EC grants £20m to advanced fibre broadband research

Wednesday, June 29th 2011
Scientists have been tasked with finding ways to deliver speeds of 1Gbps to homes across Europe.
EC grants £20m to advanced fibre broadband research
The European Commission (EC) has awarded millions of pounds of funding to 13 research projects that will look into ways of boosting fibre optic broadband speeds.

A total of €22.3 million (£20 million) has been granted to the initiatives, which will see scientists work on the delivery of 1Gbps broadband speeds to homes and businesses across the continent by utilising photonics.

This technology, which is based on the generation, emission and transmission of light waves, has been used to drive innovations in a number of sectors, including the telecoms and healthcare industries.

Each of the research projects, which constitute the commission's Piano+ initiative, will run for two to three years and focus on how broadband equipment - such as routers - and IT systems can achieve speeds of 1Gbps and above.

At the same time, scientists will investigate ways to bring down the operational costs associated with ultra-fast internet connections.

"The objective is therefore to develop technology to give customers a faster service at no extra cost," the commission explained.

One-third of the funding has been contributed by the EC itself, with the remainder coming from national agencies.
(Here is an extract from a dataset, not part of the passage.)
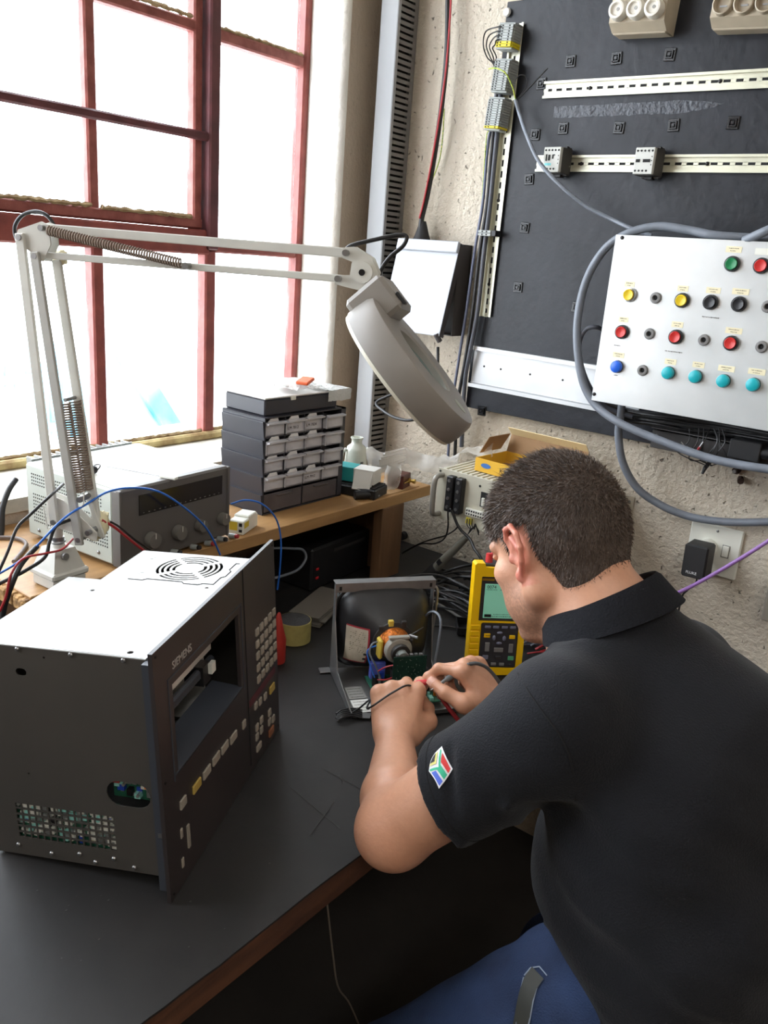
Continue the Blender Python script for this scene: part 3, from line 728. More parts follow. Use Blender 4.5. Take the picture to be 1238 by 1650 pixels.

It is hoped that this joint approach will help to cut down the time taken to develop ultra-fast fibre optic broadband networks.

Among the recipients of the cash is the OBTAIN project, conducted by Alcatel-Lucent Germany, which aims to deliver a highly efficient optical backhauling network design to meet Europe's future demand for broadband infrastructure.

One of the scheme's focal points will be the development of optical modules required to make the advanced network architecture possible.

Neelie Kroes, the commission's vice president for the Digital Agenda, said: "I'm very happy that research on technology relevant to delivering super-fast internet speeds to the homes and businesses of 500 million Europeans is taking off.

"Such technology could have a crucial role to play in meeting Europe's broadband needs far into the future."